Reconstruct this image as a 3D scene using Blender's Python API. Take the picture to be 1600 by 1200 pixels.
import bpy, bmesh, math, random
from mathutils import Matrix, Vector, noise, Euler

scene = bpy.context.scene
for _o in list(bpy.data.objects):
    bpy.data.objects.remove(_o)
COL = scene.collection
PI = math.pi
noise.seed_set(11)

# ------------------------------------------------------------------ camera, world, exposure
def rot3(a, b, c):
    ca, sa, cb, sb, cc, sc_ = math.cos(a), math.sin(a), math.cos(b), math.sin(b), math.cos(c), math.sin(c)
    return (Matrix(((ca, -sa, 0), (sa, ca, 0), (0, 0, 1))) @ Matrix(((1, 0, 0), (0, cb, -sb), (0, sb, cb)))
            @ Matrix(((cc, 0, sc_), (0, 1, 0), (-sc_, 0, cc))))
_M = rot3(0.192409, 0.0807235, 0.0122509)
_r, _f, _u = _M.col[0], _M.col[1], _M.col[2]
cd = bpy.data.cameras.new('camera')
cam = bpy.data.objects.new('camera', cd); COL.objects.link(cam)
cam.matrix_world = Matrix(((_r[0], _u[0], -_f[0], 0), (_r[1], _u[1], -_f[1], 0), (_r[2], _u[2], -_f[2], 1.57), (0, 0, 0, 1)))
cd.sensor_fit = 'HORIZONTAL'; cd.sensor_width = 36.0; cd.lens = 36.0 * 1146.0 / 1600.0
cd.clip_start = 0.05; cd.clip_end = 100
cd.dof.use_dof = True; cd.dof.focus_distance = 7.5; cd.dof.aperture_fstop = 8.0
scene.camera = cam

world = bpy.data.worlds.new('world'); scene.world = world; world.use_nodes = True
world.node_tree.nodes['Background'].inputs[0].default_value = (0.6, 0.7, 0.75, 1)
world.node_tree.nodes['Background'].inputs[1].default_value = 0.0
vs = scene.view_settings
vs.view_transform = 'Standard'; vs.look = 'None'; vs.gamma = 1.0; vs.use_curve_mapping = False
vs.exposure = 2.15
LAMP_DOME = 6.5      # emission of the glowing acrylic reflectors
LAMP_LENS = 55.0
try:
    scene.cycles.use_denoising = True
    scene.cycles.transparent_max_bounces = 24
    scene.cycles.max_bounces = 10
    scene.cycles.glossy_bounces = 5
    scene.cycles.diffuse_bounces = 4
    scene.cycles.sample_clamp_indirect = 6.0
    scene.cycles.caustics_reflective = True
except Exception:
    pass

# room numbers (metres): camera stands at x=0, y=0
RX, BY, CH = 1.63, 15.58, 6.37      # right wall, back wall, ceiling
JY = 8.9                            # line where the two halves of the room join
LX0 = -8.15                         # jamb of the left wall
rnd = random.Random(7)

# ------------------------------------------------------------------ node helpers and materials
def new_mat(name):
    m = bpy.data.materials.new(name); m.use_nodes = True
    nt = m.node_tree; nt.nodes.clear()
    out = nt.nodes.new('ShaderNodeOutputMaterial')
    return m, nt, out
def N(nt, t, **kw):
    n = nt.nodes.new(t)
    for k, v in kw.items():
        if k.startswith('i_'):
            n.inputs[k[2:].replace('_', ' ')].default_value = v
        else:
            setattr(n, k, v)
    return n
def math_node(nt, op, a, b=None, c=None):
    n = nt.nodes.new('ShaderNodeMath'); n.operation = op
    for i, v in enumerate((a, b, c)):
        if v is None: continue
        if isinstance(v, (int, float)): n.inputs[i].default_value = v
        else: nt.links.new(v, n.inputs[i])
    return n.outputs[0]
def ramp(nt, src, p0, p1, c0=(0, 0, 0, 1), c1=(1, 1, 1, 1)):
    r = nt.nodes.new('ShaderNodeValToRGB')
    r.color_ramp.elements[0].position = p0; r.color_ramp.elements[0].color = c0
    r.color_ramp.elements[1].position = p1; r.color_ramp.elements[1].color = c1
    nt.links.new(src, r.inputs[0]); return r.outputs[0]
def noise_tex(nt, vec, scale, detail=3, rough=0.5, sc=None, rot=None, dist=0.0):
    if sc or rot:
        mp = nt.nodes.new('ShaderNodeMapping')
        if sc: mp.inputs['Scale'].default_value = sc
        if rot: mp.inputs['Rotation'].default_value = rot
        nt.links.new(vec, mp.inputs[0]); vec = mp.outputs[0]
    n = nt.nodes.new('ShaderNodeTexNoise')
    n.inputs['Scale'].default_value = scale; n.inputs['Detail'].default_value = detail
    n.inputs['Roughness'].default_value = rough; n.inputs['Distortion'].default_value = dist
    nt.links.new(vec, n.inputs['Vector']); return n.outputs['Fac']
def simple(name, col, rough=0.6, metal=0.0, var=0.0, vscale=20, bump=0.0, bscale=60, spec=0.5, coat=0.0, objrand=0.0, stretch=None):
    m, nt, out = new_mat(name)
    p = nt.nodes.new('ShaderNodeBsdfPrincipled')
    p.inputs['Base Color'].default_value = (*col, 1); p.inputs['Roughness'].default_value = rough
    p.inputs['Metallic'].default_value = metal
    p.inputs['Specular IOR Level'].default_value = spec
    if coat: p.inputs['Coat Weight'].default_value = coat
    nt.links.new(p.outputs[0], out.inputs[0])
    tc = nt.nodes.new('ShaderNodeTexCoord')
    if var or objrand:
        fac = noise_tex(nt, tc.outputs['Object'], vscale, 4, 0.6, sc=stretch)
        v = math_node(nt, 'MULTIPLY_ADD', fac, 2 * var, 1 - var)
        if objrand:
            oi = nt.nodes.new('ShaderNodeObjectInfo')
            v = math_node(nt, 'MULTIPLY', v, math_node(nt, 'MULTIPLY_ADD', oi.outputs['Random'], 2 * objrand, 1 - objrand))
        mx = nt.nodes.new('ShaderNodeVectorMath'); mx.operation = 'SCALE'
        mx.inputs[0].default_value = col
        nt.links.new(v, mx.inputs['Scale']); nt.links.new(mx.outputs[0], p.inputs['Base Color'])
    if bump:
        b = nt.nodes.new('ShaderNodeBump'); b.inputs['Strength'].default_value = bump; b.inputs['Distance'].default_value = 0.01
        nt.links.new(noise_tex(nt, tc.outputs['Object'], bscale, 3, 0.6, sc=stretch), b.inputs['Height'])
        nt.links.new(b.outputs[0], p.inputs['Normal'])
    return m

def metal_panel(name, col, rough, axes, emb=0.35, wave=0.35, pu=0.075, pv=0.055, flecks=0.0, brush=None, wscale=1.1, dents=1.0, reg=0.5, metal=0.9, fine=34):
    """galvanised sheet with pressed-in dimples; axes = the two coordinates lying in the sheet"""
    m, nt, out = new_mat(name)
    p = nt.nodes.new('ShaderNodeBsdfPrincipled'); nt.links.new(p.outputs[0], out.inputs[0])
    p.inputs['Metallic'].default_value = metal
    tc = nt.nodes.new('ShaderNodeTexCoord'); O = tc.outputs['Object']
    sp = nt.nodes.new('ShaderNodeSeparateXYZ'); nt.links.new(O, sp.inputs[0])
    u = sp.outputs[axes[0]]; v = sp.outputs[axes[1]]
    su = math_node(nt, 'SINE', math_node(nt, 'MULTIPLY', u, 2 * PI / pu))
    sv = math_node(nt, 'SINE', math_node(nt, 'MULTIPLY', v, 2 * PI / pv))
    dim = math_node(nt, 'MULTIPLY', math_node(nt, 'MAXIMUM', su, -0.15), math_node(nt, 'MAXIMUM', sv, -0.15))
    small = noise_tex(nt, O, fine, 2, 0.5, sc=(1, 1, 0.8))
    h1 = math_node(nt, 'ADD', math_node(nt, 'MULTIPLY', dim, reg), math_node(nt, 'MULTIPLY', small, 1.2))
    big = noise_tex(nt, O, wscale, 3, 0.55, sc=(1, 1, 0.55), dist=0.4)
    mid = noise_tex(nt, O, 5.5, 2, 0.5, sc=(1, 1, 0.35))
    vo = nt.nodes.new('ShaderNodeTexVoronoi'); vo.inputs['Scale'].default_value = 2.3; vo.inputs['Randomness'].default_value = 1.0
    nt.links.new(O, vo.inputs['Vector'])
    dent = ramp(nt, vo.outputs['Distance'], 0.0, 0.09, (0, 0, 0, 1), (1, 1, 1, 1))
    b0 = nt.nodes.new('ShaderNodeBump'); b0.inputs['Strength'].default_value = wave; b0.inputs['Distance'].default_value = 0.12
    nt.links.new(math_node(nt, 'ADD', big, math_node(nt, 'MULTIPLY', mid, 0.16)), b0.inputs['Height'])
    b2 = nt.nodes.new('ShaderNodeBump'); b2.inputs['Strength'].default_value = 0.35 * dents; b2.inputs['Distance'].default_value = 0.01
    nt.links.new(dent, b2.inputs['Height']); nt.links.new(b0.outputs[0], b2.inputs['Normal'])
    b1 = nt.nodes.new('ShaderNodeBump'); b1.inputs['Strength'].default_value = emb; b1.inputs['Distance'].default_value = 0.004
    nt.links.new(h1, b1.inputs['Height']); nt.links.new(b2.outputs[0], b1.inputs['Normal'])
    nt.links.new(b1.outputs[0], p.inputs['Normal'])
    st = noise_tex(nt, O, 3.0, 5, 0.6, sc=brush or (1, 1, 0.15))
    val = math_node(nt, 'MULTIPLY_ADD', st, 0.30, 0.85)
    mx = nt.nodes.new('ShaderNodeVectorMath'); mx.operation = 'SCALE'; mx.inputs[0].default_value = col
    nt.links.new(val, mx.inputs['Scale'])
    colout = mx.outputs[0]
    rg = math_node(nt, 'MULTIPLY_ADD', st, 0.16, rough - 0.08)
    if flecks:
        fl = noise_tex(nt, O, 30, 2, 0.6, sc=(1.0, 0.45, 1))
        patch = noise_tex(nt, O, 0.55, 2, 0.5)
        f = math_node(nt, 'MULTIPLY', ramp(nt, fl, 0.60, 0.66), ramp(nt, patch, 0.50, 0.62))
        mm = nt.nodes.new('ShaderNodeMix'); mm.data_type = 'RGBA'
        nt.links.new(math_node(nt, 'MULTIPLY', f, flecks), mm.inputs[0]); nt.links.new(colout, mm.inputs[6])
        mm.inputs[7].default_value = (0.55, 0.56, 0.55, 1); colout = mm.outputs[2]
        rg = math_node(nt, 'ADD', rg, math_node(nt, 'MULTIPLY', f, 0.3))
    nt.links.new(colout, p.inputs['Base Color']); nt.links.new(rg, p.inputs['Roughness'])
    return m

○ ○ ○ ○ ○

[EXERCISE OBJECTIVE]
Quote exactly the first line of the data and every line after it through the one holding "noise.seed_set(11)".

[THE OUTPUT]
Reconstruct this image as a 3D scene using Blender's Python API. Take the picture to be 1600 by 1200 pixels.
import bpy, bmesh, math, random
from mathutils import Matrix, Vector, noise, Euler

scene = bpy.context.scene
for _o in list(bpy.data.objects):
    bpy.data.objects.remove(_o)
COL = scene.collection
PI = math.pi
noise.seed_set(11)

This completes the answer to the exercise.